Abbas Haider and Robert Davis recently started a company called American Armor Attire Inc. in a tucked-away business park near Shannon Airport in Spotsylvania County.
The duo met last fall in an international marketing seminar taught by UMW professor Galen deGraff. They teamed up on an assignment asking them to create a real-world business idea that could work overseas.
In 2008, while a freshman at UMW, Haider had started a custom-made suit and shirt business called Aspetto Inc. that he continues to run. The business idea that he and Davis came up with was an extension of Aspetto.
The concept: Insert bullet-resistant Kevlar into formalwear worn by security officials, government contractors, members of the military, police officers and more.
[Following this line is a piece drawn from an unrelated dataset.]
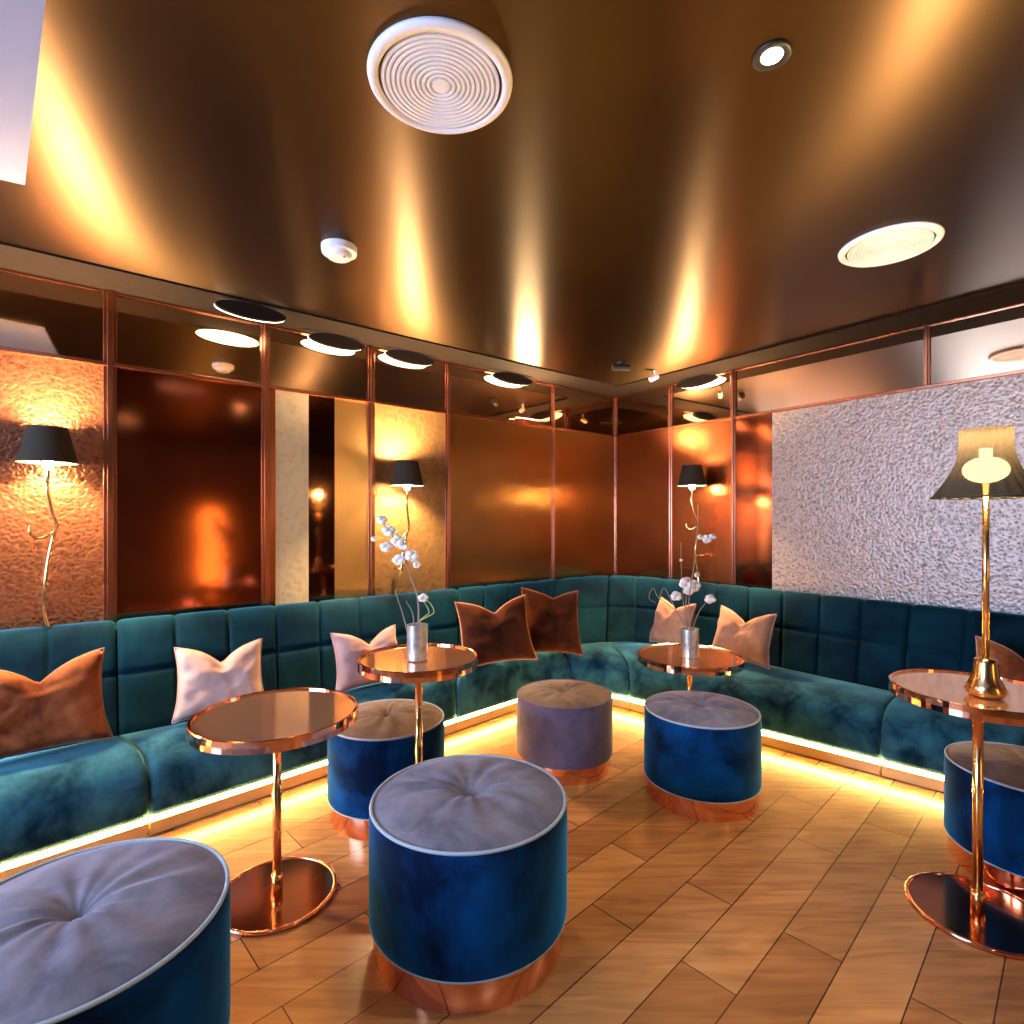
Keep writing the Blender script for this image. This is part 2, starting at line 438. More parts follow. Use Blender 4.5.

Make it light and thin enough that it would be comfortable for the person wearing it and unnoticeable to others. The pair learned that other than one Colombian company, nobody had a similar product.
The concept was good enough to earn Haider and Davis an "A" on the project. But perhaps more importantly, the pair made a connection to a real-world company that could help make the vision a reality.
Haider met local businessman Chris Frederick through an entrepreneurs club at UMW. Frederick, who runs Spotsylvania-based Shirts for Anything with business partner Jeff Morin, supplies shirts to a local company called Renegade Armor.
Renegade Armor sells an array of tactical gear and armor to police, military and government agencies. Marine Corps veterans Marcus Treiber and Skip Church, who met at Marine Corps System Command at Quantico, started the company in 2009 out of a small office in the Bowman Center after working for many years for big U.S. armor companies.
They have since grown Renegade Armor into a 25-member firm with a national sales force. The U.S. Coast Guard is Renegade's largest customer. The company manufactures most of the products it sells out of its roughly 28,000-square-foot office in the Fredericksburg Business Center off State Route 2.